Heiko Maas rencontre Gabi Ashkenazi

            Trump semble vouloir tenir compte des réticences des Allemands et en particulier du ministre des Affaires étrangères, Heiko Maas, en visite en Israël, porte drapeau des critiques européennes à l'encontre du plan d'annexion. Le diplomate allemand s’entretiendra avec l'Autorité palestinienne et ensuite directement avec le roi Abdallah de Jordanie. Israël devrait craindre la réaction des Allemands qui assumeront la présidence de l'Union européenne le mois prochain. Le ministère israélien des affaires étrangères a déjà briefé le gouvernement à ce sujet. En cas d’annexion, Israël risque de payer un prix élevé dans ses relations politiques et commerciales avec l'UE.
Netanyahou n’apprécie pas ce contre-pouvoir au sein de son gouvernement alors qu’il avait l’habitude d’agir seul, du temps où il cumulait quatre portefeuilles. Mais la réélection de Trump n’étant plus acquise, il est probable que le premier ministre fera tout pour procéder à l’annexion avant l’élection de novembre. Selon lui, la «fenêtre d'opportunité historique» pourrait ne plus jamais s'ouvrir. Alors il cherche d’abord à convaincre les chefs de Yesha en leur promettant que la résolution qui sera soumise au vote du gouvernement ne contiendra aucune mention d’un État palestinien. Les promesses n’engagent que ceux qui les reçoivent.

            Mais Netanyahou sait qu’il ne pourra pas aller jusqu’au bout de son projet sans l’accord américain : «Les Américains parlent d'un État palestinien, mais nous non. Ils ne nous ont toujours pas donné le feu vert pour étendre leur souveraineté sur certaines parties de la Judée et de la Samarie. Il est certainement possible qu'en fin de compte, nous obtenions une proportion plus faible que celle qui a été discutée jusqu'à présent.
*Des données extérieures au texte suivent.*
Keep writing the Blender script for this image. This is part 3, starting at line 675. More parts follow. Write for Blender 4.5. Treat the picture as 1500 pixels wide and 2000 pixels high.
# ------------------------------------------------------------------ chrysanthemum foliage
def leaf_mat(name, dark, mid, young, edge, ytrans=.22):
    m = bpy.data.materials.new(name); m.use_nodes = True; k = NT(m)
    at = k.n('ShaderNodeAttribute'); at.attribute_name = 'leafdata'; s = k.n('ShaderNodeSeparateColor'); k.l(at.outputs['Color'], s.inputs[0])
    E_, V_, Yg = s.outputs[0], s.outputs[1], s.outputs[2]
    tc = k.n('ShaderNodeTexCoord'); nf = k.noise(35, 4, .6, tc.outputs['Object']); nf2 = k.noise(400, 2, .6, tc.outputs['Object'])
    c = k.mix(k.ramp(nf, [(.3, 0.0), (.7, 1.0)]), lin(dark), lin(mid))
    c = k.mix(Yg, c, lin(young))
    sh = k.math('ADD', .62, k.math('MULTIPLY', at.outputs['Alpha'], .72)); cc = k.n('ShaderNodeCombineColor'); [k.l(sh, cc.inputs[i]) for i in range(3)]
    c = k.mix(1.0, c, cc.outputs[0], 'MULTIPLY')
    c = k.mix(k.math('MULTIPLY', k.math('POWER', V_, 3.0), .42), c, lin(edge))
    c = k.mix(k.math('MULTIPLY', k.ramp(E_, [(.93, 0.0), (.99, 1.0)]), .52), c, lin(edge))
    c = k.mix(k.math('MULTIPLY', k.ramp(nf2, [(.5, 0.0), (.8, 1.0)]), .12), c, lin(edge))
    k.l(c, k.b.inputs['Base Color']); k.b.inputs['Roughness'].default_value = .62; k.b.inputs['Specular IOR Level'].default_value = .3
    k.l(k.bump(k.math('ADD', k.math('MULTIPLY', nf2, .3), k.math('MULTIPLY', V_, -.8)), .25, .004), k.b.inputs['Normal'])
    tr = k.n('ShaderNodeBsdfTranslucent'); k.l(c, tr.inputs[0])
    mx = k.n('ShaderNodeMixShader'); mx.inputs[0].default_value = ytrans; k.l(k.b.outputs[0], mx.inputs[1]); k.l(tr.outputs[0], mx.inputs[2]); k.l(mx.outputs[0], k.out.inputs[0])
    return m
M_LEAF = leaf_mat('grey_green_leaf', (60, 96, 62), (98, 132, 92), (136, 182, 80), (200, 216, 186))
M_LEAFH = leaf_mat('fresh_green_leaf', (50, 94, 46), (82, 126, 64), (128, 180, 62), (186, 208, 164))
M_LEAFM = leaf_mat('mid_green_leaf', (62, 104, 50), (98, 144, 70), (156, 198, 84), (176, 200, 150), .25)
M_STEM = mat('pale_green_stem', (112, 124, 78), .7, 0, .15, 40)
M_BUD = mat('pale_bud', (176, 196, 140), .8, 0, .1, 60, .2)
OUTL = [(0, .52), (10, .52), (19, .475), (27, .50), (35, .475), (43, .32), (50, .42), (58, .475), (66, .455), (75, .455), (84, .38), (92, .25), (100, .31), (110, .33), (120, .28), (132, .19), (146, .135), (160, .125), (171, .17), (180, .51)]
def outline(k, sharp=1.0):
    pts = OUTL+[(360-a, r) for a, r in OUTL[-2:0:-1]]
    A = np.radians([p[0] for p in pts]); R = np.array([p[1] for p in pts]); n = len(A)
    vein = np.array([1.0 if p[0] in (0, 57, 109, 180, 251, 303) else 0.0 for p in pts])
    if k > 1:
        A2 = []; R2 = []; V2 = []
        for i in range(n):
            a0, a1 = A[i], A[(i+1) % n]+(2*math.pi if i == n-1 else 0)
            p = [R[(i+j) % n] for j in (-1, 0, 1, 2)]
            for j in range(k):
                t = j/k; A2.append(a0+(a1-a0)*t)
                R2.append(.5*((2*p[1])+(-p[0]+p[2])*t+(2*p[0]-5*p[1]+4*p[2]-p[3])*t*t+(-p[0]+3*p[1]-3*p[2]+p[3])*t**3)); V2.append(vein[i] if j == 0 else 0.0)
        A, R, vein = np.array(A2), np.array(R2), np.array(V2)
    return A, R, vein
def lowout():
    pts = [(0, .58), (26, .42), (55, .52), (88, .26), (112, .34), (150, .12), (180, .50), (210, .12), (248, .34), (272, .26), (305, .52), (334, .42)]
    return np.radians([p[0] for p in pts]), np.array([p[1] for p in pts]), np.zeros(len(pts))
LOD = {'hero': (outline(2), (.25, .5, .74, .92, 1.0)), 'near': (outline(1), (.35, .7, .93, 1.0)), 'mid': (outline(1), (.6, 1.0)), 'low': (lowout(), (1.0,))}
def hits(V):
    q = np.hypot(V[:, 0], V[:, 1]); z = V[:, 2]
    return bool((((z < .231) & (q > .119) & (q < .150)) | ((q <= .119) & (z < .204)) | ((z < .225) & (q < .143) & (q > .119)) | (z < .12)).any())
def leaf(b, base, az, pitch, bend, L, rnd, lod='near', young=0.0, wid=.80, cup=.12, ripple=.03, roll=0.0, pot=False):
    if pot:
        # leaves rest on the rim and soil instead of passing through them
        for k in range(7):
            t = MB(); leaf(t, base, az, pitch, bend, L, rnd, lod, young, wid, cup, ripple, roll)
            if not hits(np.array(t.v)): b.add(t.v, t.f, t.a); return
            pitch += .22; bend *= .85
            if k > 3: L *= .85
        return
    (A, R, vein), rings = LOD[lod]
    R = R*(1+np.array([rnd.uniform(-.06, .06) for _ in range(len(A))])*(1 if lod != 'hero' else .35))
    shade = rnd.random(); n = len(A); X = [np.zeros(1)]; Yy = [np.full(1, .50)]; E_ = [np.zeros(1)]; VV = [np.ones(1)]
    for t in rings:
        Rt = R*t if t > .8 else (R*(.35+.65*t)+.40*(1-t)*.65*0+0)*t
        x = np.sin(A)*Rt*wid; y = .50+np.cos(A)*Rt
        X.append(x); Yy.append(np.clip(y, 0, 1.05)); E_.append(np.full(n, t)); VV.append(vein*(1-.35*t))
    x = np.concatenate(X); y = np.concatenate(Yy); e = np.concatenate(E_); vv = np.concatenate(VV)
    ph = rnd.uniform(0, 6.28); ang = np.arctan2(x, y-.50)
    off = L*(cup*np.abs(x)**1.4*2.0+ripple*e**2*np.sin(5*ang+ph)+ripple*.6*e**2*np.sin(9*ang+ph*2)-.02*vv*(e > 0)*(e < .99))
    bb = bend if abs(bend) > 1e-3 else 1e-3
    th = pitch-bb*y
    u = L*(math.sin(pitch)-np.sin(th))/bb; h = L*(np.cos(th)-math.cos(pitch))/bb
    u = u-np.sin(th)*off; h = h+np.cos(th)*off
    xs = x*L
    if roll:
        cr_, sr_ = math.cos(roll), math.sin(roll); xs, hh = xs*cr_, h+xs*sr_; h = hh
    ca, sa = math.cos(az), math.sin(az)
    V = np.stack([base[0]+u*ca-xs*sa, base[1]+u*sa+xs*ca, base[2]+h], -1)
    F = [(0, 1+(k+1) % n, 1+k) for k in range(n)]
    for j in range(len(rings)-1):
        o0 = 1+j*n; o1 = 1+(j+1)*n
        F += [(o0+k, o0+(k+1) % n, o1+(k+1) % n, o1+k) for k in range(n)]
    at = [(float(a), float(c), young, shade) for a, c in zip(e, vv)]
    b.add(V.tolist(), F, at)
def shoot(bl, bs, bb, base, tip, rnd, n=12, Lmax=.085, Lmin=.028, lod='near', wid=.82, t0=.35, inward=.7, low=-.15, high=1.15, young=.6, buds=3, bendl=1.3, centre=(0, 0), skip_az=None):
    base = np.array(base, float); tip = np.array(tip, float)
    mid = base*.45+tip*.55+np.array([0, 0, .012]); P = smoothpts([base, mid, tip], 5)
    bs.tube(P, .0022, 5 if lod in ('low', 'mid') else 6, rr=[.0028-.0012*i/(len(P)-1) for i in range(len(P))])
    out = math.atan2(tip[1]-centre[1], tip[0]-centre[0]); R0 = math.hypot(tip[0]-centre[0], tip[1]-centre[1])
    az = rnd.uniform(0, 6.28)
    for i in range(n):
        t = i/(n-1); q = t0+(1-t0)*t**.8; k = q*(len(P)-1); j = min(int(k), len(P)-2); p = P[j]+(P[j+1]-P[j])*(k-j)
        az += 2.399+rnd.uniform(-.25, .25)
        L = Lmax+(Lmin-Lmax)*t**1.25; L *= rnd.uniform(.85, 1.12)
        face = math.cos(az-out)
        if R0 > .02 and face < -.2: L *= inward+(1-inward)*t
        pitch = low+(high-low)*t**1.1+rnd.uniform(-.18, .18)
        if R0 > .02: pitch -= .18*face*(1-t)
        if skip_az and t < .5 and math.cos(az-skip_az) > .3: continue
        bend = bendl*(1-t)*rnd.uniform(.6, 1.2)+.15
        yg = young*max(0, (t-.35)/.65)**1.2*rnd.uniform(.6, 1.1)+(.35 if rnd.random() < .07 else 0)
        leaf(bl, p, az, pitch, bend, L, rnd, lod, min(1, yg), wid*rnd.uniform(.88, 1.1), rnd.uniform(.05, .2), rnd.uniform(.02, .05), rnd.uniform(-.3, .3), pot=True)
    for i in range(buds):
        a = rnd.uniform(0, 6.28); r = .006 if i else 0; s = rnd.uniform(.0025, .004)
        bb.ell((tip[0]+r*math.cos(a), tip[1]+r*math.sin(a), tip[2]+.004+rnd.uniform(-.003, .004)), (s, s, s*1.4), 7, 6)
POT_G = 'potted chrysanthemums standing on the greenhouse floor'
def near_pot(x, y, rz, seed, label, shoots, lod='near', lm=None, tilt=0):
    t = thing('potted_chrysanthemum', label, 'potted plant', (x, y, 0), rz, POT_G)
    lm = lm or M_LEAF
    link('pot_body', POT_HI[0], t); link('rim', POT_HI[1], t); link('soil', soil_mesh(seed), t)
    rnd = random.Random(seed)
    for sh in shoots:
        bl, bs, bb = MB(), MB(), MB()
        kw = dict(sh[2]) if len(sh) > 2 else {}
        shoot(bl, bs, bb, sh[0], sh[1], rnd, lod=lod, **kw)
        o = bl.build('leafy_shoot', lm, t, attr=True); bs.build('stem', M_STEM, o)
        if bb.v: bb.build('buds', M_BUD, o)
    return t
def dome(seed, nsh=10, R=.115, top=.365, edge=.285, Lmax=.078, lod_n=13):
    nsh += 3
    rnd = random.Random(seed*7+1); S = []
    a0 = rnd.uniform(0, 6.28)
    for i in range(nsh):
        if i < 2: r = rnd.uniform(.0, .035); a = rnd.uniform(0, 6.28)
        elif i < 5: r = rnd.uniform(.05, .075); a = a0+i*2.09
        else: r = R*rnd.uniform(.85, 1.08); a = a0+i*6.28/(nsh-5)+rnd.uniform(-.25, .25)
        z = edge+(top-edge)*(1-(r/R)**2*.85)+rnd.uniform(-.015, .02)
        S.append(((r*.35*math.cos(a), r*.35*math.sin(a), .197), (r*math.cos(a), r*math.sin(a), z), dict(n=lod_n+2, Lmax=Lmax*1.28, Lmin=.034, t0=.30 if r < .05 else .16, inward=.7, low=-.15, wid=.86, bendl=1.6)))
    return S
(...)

La principale pomme de discorde avec Washington concerne actuellement les terres à attacher aux «enclaves». Le contrôle de sécurité et la liberté de mouvement actuels d'Israël resteront inchangés».
          La cacophonie est de mise aussi bien au sein de l'ultra droite qu'au sein du gouvernement d'union nationale, de plus en plus un gouvernement d'inertie nationale.